原子力の安全?大阪湾と東京湾に面しては一基もない。絶対安全はないと思っていた。でもここまでの事態は想像もしていなかった。原発の問題が、被災地は勿論、巷でも、学校でも、企業でも、国会でも話し合われた。

トイレのないマンションであることも知った。数々の自然エネルギーについても知識を深めた。電力の民営化も議論された。

この年の12月16日ドイツのメルケルは10年後の原発の廃止を決めた。折角後押しをしてくれたのに、民主党政権はこれに続けなかった。脱原発宣言をして居れば政権は持ったと私は思っている。菅の脱原発宣言は辞めて行く首相の個人的なもで「屁のツッパリにもならなかった」。泥鰌内閣の野田は「新設はしない」とは云ったが、やるのか、止めるのかヌルヌルとはっきりしない。財政通をもって自認する彼によって原発の問題は消費税論議にすり替えられて、挙句は小沢一派との分裂に至った。支持し期待していたが、民主党政権につくづく絶望した。それは日本の政治に対する私の絶望でもあった。

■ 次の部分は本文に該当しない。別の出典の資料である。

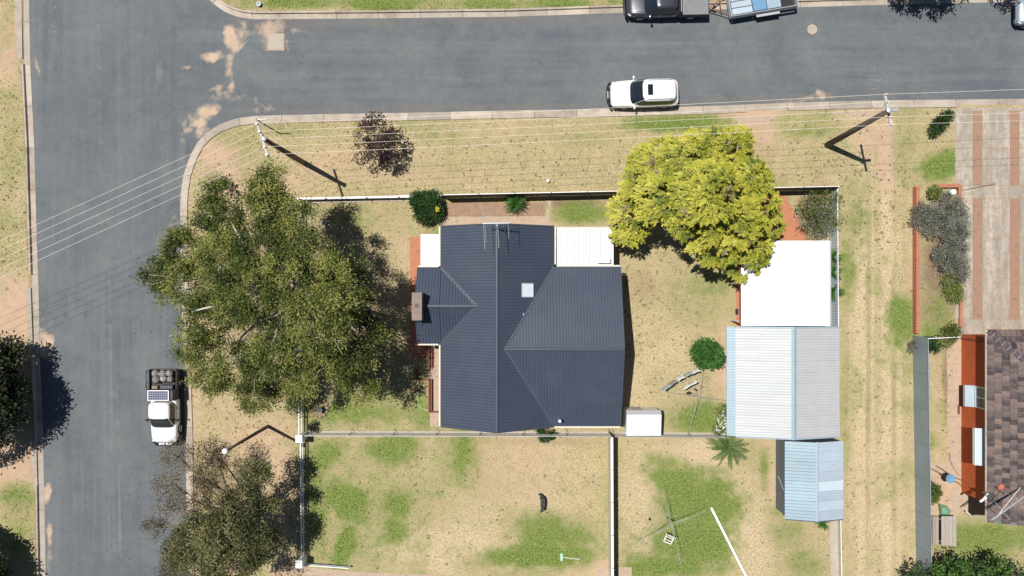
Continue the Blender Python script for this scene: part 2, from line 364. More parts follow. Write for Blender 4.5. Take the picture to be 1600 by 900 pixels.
def pip(x, y, poly):
    ins = np.zeros(x.shape, bool); n = len(poly); j = n-1
    for i in range(n):
        xi, yi = poly[i]; xj, yj = poly[j]
        c = ((yi > y) != (yj > y)) & (x < (xj-xi)*(y-yi)/((yj-yi) if yj != yi else 1e-9)+xi)
        ins ^= c; j = i
    return ins
def dist_lines(x, y, lines):
    d = np.full(x.shape, 1e9)
    for L in lines:
        for (ax,ay),(bx,by) in zip(L[:-1], L[1:]):
            vx, vy = bx-ax, by-ay; t = np.clip(((x-ax)*vx+(y-ay)*vy)/(vx*vx+vy*vy), 0, 1)
            d = np.minimum(d, np.hypot(x-ax-t*vx, y-ay-t*vy))
    return d
ROADPOLY = np.array(WEST + SOUTH + NORTH)      # west kerb downwards, then up round the corner, then back along the north kerb

def grid_mesh(name, xs, ys, zf, paintf, material):
    X, Y = np.meshgrid(xs, ys); nx, ny = len(xs), len(ys)
    Z = zf(X, Y); P = paintf(X, Y)
    co = np.stack([X, Y, Z], -1).reshape(-1, 3).astype(np.float32)
    i = np.arange(nx*ny).reshape(ny, nx)
    q = np.stack([i[:-1,:-1], i[:-1,1:], i[1:,1:], i[1:,:-1]], -1).reshape(-1, 4)
    me = bpy.data.meshes.new(name); me.vertices.add(len(co)); me.vertices.foreach_set('co', co.ravel())
    me.loops.add(q.size); me.loops.foreach_set('vertex_index', q.ravel().astype(np.int32))
    me.polygons.add(len(q)); me.polygons.foreach_set('loop_start', np.arange(0, q.size, 4, dtype=np.int32))
    me.update(calc_edges=True)
    at = me.color_attributes.new('paint', 'FLOAT_COLOR', 'POINT'); at.data.foreach_set('color', P.reshape(-1, 4).astype(np.float32).ravel())
    return structure(link_mesh(name, me, material, None))
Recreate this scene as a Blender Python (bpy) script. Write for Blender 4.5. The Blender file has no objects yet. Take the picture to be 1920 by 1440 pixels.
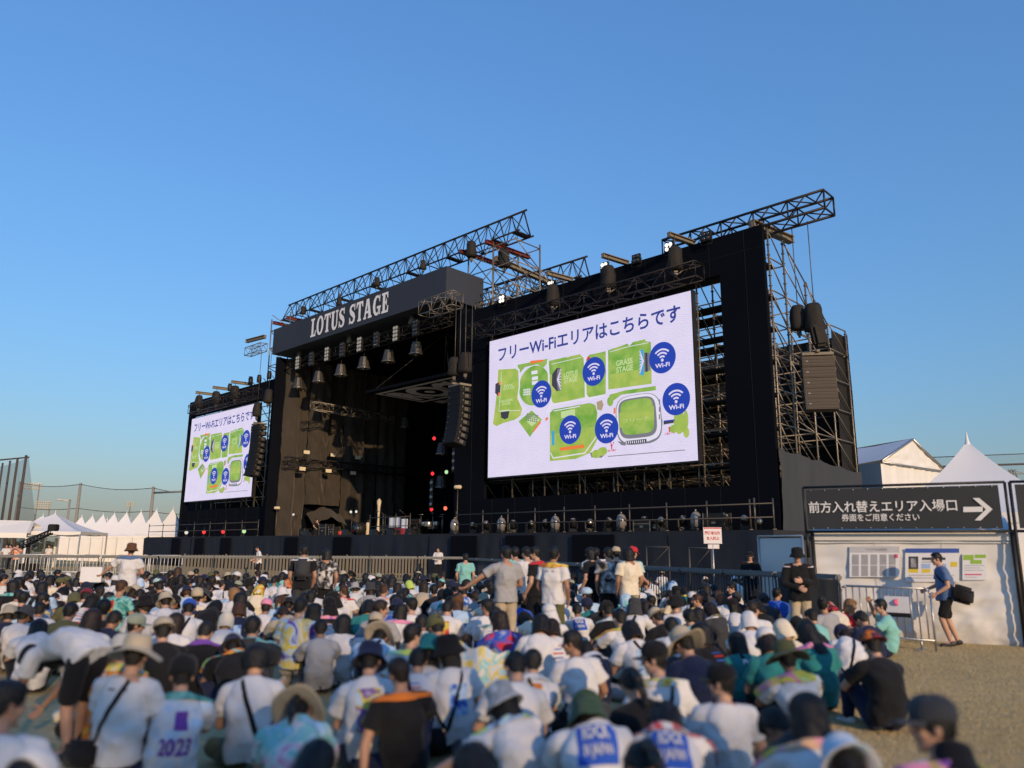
import bpy, bmesh, math, random
from mathutils import Vector, Matrix, noise
from mathutils.bvhtree import BVHTree
R = math.radians
PI = math.pi
rnd = random.Random(7)
SC = bpy.context.scene
COL = SC.collection

# ---------------------------------------------------------------- camera model
F_PX = 1442.0
CAM_Z = 1.68
PITCH = math.atan(309 / F_PX)
ROLL = R(.43)

def ray(px, py):
    x = (px - 960) / F_PX; y = -(py - 720) / F_PX
    c, s = math.cos(ROLL), math.sin(ROLL)
    x, y = x * c - y * s, x * s + y * c
    cp, sp = math.cos(PITCH), math.sin(PITCH)
    return Vector((x, cp - sp * y, sp + cp * y))

def at(px, py, Y=None, Z=None):
    """world point on a photo pixel's sight line, at depth Y or height Z"""
    r = ray(px, py)
    t = Y / r.y if Y is not None else (Z - CAM_Z) / r.z
    return Vector((r.x * t, r.y * t, CAM_Z + r.z * t))

# stage frame: u along the front (to the far left), w into the stage, z up
ANG = R(46)
P0 = Vector((11.4, 33.0, 0))
E1 = Vector((-math.sin(ANG), math.cos(ANG), 0))
E2 = Vector((math.cos(ANG), math.sin(ANG), 0))
UZ = Vector((0, 0, 1))

def S(u, w, z):
    return P0 + E1 * u + E2 * w + UZ * z

def on_w(px, py, w):
    r = ray(px, py); o = Vector((0, 0, CAM_Z)); n = E2
    t = (P0 + E2 * w - o).dot(n) / r.dot(n)
    p = o + r * t
    return (p - P0).dot(E1), p.z

def on_u(px, py, u):
    r = ray(px, py); o = Vector((0, 0, CAM_Z))
    t = (P0 + E1 * u - o).dot(E1) / r.dot(E1)
    p = o + r * t
    return (p - P0).dot(E2), p.z

# ---------------------------------------------------------------- materials
MATS = {}
def mat(name, col, rough=.7, var=.12, scale=6., bump=0., metal=0., spec=.35, bscale=None, sheen=0.):
    if name in MATS: return MATS[name]
    m = bpy.data.materials.new(name); m.use_nodes = True
    nt = m.node_tree; b = nt.nodes['Principled BSDF']
    b.inputs['Roughness'].default_value = rough
    b.inputs['Metallic'].default_value = metal
    b.inputs['Specular IOR Level'].default_value = spec
    if sheen: b.inputs['Sheen Weight'].default_value = sheen
    tc = nt.nodes.new('ShaderNodeTexCoord')
    nz = nt.nodes.new('ShaderNodeTexNoise'); nz.inputs['Scale'].default_value = scale; nz.inputs['Detail'].default_value = 5
    nt.links.new(tc.outputs['Object'], nz.inputs['Vector'])
    mx = nt.nodes.new('ShaderNodeMix'); mx.data_type = 'RGBA'
    c = Vector(col[:3])
    mx.inputs[6].default_value = (*(c * (1 - var)), 1); mx.inputs[7].default_value = (*[min(1, v * (1 + var)) for v in c], 1)
    nt.links.new(nz.outputs['Fac'], mx.inputs[0]); nt.links.new(mx.outputs[2], b.inputs['Base Color'])
    if bump:
        n2 = nt.nodes.new('ShaderNodeTexNoise'); n2.inputs['Scale'].default_value = bscale or scale * 4; n2.inputs['Detail'].default_value = 6
        nt.links.new(tc.outputs['Object'], n2.inputs['Vector'])
        bp = nt.nodes.new('ShaderNodeBump'); bp.inputs['Strength'].default_value = bump; bp.inputs['Distance'].default_value = .02
        nt.links.new(n2.outputs['Fac'], bp.inputs['Height']); nt.links.new(bp.outputs['Normal'], b.inputs['Normal'])
    MATS[name] = m
    return m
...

時代の大転換は、戦争か、革命である。二つでないとしたら、未曾有の予期しなかったような大災害かである。再生可能エネルギー?単なるエネルギーの問題より、国民を一つに纏められ、国民に参加と活力のエネルギーを与える二度とないチャンスだった。

この様な時に転換しないなら、何をもって転換・改革が出来るのだろう。旧態依然を続けるしかない。あれもこれも変えられない。単に再生エネルギーが進んだという問題ではない。中心の一つを変えれば周縁の全てが変えられることがある。

 日本にはまさにあれで、あの時だった。

あの大災害で小さな自治体(市町村)懸命の努力を知った。それに対して県という中途半端さを思い知らされた。廃藩置県以来の単位でしかない。東京・大阪の大都市の繁栄は地方に押し付けて成り立っていたのだ。課題だった道州制、地方の再生、創生の道につけたのではないか、大きなイノ―ベーションの可能性をもたらせたのではないか?日本に大きなグランドデザインが描けたのではないか、と思ってしまう。

海に沈んで行った立場の人の側から、東北大震災・原発事故を描いた物語を私は書いた。私が書いたものの中で残せるものがるとしたらこれしかない。その中で日本が生んだ服飾界の世界的デザイナー川久保玲の言葉を引用した。

《空気をデザインするというのは、形になっていないものにもデザイン性があるということです。いろいろなものが影響しあって、重なりあって、アクシデントがあって、そこから生まれる何かなんですね。それほどデザインは幅が広くて大きいものだと思いますし、それだけに人に与える影響力もあるんです。でも、形になっていないものは、往々にして、わかりにくい、価値がないと、みなされます。ですから、何か新しいことを探すのであれば、そういう見えないことに対して、価値を認めるというようなことが実行されないと、新しいものが作れる・・日本にならないですね》

最後に私の父の話を。これから都市の時代と田舎から出て来て、商店街で店を始めたが、後発はいつも叩かれる。商売替え2度3度、父はまず止める。店は一か月、2カ月閉まることがある。子供ながらに、「僕なら次の商売考えて閉めるけど」と心配して云った。

「あのなぁ~、細々とでも食えてるんや、そんな時に考えたものはロクなものでない。まず止めるんや!やめて、必死になって、考えた答えが答えや」と云った。

追:結局東電にも国にも責任がないと最高裁は決定した。

  これだけの事・惨事、電源喪失の不始末不備も多々ありながら誰も責任を取らない。不思議な国だ。

追:今でも野田佳彦の顔をTVで見れば、しばきたくなる。